Friday, January 19, 2001

Spill prompts study

Banning coal ponds may not be feasible

By Mark R. Chellgren
The Associated Press

        FRANKFORT — The state should close coal slurry impoundments like the one that ruptured in October and fouled waterways in eastern Kentucky, and prohibit future ponds, a state environmental panel recommended Thursday.

        Deputy Natural Resources Secretary Bruce Williams said eliminating slurry ponds is impractical right now, though some companies are looking for alternatives, in part because of the spill.

        A spokesman for the coal industry said the results of a study of other methods of cleaning coal should be examined before hasty decisions are made.

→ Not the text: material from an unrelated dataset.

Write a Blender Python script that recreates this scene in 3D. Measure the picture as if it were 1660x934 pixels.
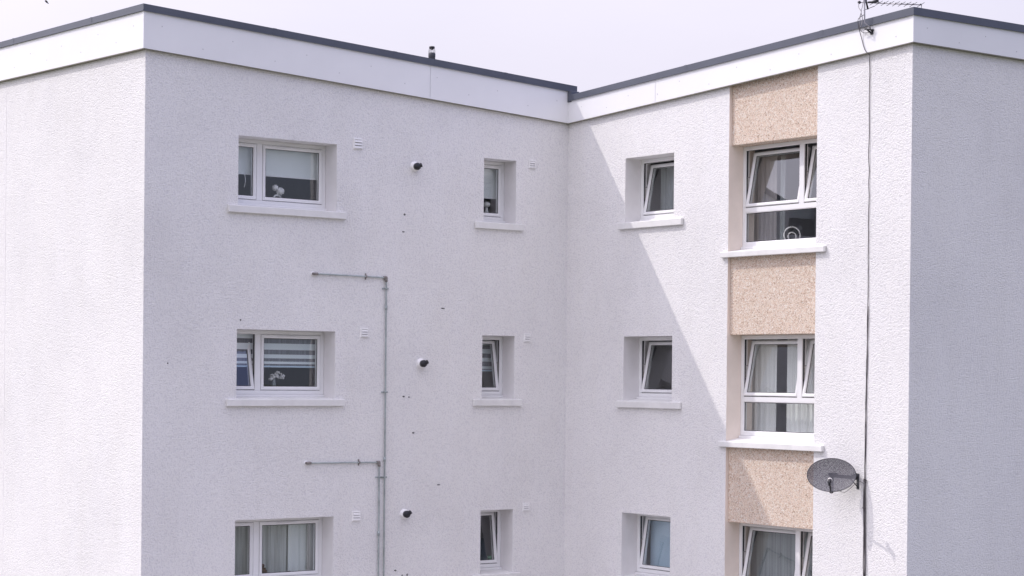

        “They're trying to come up with a simple answer, and there may be no simple answer,” said Bill Caylor, director of the Kentucky Coal Association.

        The ponds are used to collect the debris from preparing the coal for market, which produces a watery gray-black substance that is the consistency of wet concrete.

        About 250 million gallons of the goo streamed out of a 72-acre pond in Martin County on Oct. 11, gushing through abandoned mineworks and into two streams and eventually into the Big Sandy River that separates eastern Kentucky and West Virginia. The pond was operated by Martin County Coal Corp.

        The Environmental Quality Commission, a citizens panel appointed by the governor to advise the state, said the state should encourage dry processing of coal.

        The National Academy of Sciences was given a grant this year to study alternative coal cleaning methods. A report is due in October.

        State and federal mining officials are still studying how the pond ruptured, but the accident has prompted a review of similar ponds that dot coal fields around the region. Nearly 100 were found in West Virginia, a dozen in Virginia, 61 in Kentucky and unknown numbers in other states.

        Allen Luttrell, deputy commissioner of the Department of Surface Mining in Kentucky, said 16 of the Kentucky ponds have been thoroughly studied and two companies have been cited for violating mining standards.

        Mr. Williams said the best available maps are used, but sometimes the location of very old, abandoned underground mine passageways are simply unknown. Some sites have been drilled re cently to determine the location of possible abandoned mine areas under or near slurry ponds.

        Mr. Luttrell said the accident has prompted a review of many requirements and procedures. “I don't have an easy answer for it,” he said.

        Meanwhile, cleanup of the spill, which left sludge blanketing the areas around Wolf and Coldwater creeks, is continuing, said Robert Logan, commissioner of the Department of Environmental Protection.

        Environmental Quality Commission members, who are gubernatorial appointees, asked to make recommendations to the state on various topics, said they have gotten complaints about the cleanup.

        Mr. Logan acknowledged there was “moonscape devastation” in some areas that forced cleanup crews to scrape away to bare earth. And he said the stream beds of the creeks simply became unrecognizable under the sludge.

        It will take time for vegetation to regain a hold and the streams may never return to their original state, though that is the goal.

        “Certainly, it's not pretty now,” Mr. Logan said.